[Material shown start]

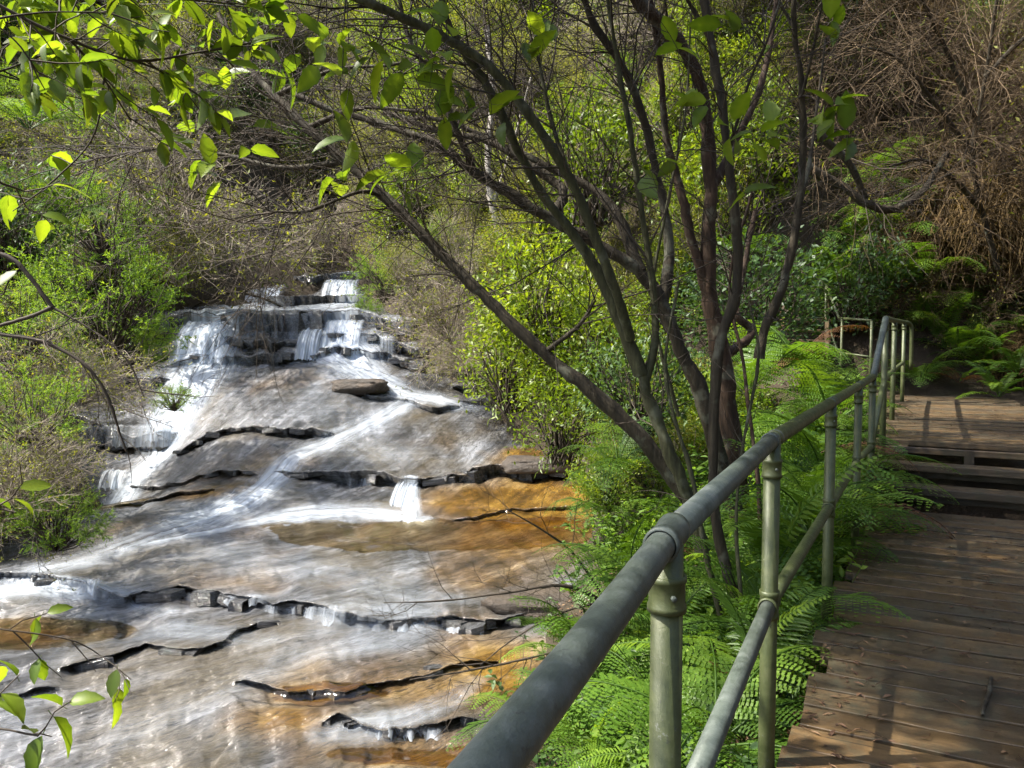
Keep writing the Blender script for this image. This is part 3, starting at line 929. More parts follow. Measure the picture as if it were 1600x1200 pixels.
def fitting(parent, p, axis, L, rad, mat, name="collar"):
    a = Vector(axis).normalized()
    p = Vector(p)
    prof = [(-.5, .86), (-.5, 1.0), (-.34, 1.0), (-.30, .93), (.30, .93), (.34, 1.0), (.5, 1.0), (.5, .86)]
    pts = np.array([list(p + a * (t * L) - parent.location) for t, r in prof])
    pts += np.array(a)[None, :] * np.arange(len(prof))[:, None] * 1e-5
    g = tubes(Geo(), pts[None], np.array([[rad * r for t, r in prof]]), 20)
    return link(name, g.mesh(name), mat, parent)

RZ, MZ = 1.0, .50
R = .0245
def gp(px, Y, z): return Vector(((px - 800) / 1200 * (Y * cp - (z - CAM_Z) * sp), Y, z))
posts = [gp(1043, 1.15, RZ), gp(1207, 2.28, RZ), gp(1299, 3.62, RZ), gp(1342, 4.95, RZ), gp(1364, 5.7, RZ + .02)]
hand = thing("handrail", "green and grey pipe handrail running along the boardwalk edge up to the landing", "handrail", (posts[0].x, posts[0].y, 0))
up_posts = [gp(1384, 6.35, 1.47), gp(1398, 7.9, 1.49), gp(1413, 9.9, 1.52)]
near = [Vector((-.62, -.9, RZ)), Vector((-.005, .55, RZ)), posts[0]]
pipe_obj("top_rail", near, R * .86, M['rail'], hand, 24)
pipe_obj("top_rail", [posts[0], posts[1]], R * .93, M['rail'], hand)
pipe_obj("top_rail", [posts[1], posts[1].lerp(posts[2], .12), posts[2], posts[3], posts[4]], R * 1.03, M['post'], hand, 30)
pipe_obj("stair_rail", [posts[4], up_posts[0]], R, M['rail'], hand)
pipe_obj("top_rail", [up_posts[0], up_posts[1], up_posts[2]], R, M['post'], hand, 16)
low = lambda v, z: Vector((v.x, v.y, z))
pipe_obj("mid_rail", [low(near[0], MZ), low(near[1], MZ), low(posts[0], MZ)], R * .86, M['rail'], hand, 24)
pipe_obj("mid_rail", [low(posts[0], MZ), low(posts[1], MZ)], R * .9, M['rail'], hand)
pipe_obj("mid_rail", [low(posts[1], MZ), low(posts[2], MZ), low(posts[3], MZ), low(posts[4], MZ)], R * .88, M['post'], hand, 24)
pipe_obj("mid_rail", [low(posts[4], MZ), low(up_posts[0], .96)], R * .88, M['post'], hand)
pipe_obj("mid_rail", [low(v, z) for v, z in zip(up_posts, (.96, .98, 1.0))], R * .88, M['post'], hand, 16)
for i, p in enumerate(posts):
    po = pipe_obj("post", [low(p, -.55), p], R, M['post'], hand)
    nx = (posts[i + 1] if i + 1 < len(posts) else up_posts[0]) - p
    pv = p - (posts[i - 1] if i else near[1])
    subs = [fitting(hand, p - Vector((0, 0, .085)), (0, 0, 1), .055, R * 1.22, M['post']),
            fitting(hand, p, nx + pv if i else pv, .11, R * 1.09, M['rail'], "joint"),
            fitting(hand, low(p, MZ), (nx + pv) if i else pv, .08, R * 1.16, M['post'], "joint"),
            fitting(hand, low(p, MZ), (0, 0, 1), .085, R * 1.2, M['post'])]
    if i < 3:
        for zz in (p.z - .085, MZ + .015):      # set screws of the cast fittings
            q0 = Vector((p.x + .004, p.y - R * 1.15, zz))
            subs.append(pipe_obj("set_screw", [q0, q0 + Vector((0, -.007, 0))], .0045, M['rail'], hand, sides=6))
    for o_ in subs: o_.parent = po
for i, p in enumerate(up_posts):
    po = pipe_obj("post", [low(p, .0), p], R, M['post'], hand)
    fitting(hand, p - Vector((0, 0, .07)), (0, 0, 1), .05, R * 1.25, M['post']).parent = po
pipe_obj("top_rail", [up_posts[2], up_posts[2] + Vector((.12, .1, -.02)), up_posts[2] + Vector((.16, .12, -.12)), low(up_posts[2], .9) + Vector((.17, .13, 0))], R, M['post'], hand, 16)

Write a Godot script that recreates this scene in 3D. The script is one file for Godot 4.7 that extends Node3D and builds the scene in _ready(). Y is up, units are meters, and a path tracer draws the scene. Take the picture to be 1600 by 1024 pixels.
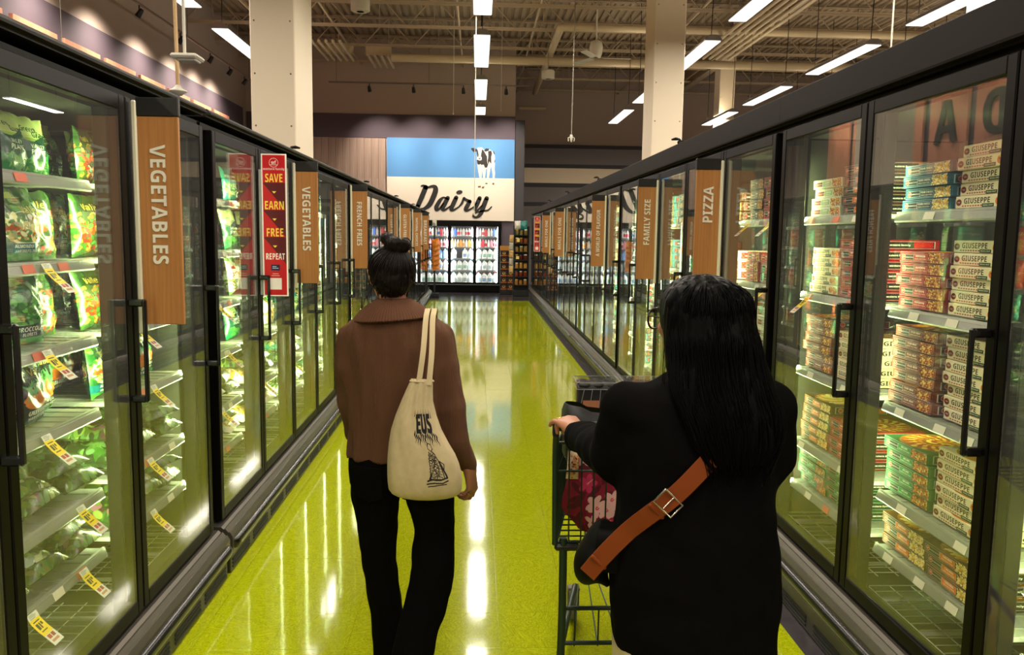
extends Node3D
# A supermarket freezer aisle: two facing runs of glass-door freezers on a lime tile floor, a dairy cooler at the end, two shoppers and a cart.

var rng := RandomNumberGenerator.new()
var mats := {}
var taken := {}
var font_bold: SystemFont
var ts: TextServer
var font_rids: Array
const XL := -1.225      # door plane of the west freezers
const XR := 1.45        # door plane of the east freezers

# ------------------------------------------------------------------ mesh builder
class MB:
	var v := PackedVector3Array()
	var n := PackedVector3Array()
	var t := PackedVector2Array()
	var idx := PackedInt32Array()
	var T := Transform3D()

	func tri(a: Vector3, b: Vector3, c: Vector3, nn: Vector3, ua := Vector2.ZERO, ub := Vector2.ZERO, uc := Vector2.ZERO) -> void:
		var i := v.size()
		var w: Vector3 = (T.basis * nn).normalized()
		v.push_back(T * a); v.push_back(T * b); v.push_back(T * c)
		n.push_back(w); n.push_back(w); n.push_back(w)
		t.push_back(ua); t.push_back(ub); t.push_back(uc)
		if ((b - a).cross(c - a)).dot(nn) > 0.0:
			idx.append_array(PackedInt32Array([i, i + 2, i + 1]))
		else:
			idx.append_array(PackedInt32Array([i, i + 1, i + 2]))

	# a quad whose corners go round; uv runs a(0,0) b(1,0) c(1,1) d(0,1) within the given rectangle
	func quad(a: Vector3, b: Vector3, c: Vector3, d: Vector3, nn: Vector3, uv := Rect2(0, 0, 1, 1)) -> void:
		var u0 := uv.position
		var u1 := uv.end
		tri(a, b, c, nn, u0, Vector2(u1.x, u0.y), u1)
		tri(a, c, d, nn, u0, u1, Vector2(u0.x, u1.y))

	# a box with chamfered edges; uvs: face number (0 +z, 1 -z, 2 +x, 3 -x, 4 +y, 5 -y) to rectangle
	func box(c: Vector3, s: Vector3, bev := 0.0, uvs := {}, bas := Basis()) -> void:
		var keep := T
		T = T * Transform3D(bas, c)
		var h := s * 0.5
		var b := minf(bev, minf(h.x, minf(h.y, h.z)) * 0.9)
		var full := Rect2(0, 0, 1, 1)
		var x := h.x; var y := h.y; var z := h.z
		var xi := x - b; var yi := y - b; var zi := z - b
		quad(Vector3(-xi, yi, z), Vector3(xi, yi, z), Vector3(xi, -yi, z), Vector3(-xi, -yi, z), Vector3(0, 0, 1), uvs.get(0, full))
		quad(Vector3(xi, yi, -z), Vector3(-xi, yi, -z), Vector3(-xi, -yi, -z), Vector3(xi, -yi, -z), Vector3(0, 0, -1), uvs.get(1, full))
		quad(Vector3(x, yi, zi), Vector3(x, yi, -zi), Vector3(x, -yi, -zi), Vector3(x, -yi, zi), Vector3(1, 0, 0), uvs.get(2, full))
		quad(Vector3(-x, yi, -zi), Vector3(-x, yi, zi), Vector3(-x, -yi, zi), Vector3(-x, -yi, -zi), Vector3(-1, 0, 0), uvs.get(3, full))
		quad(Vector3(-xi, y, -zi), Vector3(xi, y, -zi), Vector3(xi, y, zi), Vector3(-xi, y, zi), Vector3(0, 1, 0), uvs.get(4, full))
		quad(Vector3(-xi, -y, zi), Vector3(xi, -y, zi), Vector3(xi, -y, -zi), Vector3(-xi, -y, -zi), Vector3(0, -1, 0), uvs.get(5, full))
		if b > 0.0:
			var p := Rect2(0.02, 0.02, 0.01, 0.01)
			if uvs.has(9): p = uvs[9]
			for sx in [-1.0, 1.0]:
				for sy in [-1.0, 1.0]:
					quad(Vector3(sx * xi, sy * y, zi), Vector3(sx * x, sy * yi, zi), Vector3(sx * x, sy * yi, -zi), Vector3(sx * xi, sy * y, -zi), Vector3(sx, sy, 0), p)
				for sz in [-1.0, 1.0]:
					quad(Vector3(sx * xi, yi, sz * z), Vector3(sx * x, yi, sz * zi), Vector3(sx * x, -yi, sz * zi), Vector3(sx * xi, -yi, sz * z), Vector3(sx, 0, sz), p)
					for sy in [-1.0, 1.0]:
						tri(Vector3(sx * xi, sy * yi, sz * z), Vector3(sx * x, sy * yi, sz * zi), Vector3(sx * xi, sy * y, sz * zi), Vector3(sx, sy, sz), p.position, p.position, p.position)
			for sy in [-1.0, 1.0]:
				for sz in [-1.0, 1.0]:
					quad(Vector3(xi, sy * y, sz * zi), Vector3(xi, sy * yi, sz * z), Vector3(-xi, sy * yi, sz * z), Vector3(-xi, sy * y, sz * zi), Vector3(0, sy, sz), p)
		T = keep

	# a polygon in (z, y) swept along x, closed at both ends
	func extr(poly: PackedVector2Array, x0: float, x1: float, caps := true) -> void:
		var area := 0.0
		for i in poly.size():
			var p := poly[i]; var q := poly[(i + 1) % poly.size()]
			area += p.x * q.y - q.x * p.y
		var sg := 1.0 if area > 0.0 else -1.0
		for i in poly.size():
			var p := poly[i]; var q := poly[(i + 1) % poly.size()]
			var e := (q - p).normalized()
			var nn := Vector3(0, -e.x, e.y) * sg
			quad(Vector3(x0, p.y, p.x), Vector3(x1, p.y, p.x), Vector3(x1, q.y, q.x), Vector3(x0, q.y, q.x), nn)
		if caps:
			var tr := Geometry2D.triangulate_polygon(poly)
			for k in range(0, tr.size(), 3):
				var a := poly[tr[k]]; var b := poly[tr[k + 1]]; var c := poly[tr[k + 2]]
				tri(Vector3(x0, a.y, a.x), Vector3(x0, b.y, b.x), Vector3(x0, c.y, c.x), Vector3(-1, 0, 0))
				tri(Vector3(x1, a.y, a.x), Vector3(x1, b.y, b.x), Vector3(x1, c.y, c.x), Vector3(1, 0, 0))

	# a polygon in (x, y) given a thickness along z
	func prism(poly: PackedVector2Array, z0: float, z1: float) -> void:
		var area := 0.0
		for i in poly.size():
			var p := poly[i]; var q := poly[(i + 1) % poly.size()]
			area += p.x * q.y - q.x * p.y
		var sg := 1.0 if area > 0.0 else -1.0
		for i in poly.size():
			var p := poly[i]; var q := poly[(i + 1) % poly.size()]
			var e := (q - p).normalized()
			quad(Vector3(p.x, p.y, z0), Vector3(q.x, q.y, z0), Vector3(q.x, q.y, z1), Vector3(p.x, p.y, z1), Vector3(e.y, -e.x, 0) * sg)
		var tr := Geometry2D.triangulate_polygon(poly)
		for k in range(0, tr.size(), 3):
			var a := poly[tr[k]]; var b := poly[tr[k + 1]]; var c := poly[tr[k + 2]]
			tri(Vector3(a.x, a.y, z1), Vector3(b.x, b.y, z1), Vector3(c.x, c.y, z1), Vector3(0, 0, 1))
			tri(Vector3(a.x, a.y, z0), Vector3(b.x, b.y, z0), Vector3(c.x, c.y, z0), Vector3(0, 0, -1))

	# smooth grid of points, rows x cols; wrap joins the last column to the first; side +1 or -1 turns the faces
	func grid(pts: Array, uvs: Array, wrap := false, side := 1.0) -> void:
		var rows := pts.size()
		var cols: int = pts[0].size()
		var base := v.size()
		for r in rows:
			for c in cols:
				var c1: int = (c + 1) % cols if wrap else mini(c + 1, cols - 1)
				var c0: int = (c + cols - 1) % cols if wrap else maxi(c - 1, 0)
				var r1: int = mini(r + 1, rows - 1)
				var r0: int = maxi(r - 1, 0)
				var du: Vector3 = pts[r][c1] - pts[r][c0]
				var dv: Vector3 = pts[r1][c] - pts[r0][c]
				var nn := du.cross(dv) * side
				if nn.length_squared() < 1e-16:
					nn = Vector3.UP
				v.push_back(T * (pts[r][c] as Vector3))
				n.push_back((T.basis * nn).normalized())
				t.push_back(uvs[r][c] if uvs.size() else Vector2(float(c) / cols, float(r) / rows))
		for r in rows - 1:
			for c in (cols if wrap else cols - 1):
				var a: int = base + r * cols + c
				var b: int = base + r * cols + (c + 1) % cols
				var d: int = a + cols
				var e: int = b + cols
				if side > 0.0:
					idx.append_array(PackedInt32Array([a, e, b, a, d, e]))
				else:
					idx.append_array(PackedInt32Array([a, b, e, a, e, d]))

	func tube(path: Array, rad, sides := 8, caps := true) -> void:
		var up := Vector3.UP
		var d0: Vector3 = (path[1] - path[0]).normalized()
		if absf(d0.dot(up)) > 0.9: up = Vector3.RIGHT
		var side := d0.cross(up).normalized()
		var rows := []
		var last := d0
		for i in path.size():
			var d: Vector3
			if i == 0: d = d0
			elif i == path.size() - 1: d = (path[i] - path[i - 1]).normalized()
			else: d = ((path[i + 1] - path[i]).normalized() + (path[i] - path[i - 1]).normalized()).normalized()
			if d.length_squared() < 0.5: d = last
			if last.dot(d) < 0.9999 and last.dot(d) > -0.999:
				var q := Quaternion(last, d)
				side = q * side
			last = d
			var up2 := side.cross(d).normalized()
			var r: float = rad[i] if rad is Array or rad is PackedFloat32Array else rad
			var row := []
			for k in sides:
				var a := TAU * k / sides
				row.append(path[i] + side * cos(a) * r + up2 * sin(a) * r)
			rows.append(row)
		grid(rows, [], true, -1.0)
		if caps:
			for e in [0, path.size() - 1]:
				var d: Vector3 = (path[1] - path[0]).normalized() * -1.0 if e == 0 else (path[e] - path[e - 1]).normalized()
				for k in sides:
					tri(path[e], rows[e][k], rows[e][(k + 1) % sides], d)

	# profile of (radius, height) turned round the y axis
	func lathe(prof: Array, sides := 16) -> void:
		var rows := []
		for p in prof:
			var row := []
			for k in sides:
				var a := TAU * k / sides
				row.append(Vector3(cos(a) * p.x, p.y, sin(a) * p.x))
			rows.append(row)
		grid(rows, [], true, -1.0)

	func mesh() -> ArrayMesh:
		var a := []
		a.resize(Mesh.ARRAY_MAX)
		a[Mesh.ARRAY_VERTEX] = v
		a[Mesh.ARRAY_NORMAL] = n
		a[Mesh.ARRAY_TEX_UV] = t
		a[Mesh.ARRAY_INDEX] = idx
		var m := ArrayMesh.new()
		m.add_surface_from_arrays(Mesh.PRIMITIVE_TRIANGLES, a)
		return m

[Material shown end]

Problem
What's needed is an exact copy of the records above from the line containing "Write a Godot" down to the line containing "const XR := 1.45", both included, without any pictures.

Full output
Write a Godot script that recreates this scene in 3D. The script is one file for Godot 4.7 that extends Node3D and builds the scene in _ready(). Y is up, units are meters, and a path tracer draws the scene. Take the picture to be 1600 by 1024 pixels.
extends Node3D
# A supermarket freezer aisle: two facing runs of glass-door freezers on a lime tile floor, a dairy cooler at the end, two shoppers and a cart.

var rng := RandomNumberGenerator.new()
var mats := {}
var taken := {}
var font_bold: SystemFont
var ts: TextServer
var font_rids: Array
const XL := -1.225      # door plane of the west freezers
const XR := 1.45        # door plane of the east freezers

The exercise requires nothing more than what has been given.